Survey results published in a report from BoF Insights, found that 70% of fashion industry executives polled said strengthening supplier relationships was one of the top supply chain priorities.


The Gen-Z consumer crescendo for sustainability has changed everything, there is a generational demand for end-to-end transparency, trust, and accountability, superseding operational language for efficiency alone. Executives must ensure that their business models go beyond seasonal, transactional contracts. The alternative is to be more “relational,” inclusive of end-to-end, mutual incentives for long-term investment.


Over the course of global research and case studies, Harvard production expert and Stanford guru of supply chain metrics, encountered indifference among fashion chief executive officers to primary drivers of market value, such as speed-to-market, order cycles, working capital and forecast accuracy. These were of little interest to merchants insistent on volume, lowest prices and highest incoming margins. The favoured C-suite perspective was demand creation, not supply flexibility.

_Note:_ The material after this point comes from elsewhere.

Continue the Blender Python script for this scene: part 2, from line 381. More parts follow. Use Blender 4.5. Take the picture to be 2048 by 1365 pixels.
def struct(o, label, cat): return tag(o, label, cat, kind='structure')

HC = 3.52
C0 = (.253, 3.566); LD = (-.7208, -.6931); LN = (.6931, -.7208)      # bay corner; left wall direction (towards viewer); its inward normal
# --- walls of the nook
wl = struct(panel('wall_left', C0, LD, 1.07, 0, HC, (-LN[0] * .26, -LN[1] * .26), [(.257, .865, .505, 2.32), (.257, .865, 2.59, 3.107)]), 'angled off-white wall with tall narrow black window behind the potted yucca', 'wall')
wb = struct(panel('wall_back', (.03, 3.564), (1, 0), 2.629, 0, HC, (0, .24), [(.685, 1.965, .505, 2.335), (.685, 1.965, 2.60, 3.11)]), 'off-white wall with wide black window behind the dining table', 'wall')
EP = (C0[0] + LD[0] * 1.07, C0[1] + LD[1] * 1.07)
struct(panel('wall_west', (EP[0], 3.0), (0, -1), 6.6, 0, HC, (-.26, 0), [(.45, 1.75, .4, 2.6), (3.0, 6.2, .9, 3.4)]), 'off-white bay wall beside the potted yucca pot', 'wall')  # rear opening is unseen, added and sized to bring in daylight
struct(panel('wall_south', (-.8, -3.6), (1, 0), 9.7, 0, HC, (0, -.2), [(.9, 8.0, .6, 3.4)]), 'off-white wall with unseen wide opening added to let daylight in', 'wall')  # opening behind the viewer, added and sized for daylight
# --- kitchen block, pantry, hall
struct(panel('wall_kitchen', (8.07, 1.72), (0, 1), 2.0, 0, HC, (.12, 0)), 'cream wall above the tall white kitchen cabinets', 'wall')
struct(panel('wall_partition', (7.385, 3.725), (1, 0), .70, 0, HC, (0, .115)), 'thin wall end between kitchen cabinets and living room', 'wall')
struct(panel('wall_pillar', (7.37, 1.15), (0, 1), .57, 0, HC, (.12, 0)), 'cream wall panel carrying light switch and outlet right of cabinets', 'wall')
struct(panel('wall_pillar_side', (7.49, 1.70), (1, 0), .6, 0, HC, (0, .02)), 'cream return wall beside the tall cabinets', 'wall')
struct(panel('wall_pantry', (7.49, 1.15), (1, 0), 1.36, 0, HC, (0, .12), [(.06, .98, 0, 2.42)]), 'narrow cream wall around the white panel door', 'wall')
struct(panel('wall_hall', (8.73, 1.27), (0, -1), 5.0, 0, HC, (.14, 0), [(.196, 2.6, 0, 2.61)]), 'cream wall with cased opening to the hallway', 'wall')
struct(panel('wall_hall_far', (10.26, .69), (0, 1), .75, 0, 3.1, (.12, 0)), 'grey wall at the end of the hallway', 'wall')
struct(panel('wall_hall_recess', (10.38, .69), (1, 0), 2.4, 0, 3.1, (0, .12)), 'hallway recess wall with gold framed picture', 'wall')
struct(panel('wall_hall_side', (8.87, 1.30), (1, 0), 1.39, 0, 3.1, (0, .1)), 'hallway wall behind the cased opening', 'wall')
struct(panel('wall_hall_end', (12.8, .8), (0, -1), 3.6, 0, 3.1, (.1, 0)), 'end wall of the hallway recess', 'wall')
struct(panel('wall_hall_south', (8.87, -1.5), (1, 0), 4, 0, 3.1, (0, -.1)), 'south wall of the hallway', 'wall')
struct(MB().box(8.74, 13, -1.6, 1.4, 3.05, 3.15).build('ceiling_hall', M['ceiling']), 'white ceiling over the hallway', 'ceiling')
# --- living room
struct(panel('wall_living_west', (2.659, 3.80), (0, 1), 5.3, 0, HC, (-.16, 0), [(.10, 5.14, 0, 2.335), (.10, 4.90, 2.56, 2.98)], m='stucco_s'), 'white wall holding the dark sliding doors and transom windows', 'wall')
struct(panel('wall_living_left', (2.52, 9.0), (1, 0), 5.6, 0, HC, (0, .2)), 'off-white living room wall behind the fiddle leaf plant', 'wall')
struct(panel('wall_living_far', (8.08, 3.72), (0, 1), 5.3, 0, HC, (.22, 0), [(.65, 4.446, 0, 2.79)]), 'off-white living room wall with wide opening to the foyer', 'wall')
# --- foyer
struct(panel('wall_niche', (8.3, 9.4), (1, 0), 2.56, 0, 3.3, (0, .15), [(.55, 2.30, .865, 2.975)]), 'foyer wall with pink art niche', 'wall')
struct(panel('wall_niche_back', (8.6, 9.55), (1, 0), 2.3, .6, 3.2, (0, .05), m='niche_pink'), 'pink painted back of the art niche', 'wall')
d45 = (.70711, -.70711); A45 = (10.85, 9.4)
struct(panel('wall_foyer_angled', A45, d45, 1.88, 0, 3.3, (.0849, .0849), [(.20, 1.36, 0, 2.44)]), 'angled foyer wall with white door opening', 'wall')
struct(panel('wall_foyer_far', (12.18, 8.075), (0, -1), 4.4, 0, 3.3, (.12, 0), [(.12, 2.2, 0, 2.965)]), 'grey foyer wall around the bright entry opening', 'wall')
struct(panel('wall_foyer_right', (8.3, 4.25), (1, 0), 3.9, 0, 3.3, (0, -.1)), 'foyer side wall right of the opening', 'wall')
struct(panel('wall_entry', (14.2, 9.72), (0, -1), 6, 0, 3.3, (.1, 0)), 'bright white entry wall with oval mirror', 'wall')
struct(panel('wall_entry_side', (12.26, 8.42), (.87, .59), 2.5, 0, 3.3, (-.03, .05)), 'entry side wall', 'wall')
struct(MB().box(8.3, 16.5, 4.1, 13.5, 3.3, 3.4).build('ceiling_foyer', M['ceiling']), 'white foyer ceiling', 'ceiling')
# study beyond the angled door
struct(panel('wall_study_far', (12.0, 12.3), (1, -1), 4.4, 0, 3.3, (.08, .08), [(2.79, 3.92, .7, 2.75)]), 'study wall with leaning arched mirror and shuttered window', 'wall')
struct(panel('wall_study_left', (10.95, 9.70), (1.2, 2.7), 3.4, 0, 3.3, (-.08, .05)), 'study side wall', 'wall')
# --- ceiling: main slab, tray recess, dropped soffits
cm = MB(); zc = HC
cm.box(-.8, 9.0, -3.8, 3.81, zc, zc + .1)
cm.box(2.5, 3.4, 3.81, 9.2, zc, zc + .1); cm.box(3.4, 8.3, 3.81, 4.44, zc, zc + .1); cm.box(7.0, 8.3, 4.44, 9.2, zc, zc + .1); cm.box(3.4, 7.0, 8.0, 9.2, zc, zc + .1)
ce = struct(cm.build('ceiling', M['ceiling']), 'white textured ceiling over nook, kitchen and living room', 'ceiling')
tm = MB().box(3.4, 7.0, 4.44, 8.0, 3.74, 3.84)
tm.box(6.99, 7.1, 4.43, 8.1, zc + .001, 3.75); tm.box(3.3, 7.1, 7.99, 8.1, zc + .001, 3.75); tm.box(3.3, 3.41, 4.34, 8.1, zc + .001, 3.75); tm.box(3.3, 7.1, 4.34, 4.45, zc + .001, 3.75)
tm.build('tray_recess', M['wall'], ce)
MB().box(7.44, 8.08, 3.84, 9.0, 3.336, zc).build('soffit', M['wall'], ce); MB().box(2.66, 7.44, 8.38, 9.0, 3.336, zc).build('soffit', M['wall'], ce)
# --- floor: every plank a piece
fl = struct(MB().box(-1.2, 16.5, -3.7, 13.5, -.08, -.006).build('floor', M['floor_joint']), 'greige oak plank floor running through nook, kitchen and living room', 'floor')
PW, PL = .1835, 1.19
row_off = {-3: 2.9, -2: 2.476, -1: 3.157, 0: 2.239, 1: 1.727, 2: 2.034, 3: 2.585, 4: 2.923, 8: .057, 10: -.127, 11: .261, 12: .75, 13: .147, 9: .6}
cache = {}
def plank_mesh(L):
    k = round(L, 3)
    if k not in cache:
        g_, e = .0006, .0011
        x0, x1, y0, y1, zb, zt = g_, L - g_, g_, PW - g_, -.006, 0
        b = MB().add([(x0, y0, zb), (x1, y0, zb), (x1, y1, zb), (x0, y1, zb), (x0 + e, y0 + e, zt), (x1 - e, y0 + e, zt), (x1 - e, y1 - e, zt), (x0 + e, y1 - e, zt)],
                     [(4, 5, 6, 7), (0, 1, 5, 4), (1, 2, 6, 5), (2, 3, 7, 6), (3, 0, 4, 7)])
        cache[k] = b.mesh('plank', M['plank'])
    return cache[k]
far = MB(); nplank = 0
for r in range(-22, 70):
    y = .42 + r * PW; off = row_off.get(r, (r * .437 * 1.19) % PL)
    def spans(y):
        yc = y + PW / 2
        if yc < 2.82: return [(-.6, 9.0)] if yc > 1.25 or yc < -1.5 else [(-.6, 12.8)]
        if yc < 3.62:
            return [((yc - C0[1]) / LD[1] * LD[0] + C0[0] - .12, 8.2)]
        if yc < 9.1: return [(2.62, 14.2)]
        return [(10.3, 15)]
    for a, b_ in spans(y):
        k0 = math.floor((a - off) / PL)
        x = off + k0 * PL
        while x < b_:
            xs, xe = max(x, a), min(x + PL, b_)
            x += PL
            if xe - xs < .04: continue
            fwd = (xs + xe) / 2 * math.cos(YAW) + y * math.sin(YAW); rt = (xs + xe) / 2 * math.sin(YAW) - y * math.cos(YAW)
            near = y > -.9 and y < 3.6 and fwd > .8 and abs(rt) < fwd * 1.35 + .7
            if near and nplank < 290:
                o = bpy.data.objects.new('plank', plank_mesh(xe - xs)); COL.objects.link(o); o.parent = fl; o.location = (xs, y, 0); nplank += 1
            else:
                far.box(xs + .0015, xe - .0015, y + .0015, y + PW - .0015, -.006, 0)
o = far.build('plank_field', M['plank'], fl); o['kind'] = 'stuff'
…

The short answer to finding a solution is, culture. The internal values of a brand hold the key to a tipping point. Cultural leadership is the prerequisite for meaningful, non-incremental change. Culture matters more than strategy and marketing. It is the basis of a sustainable business model. Fashion must strive for continuous learning, seek and adapt knowledge outside of its industry, and partner in the spirit and reality of value creation with suppliers. Buyers and suppliers, together, create a new equilibrium.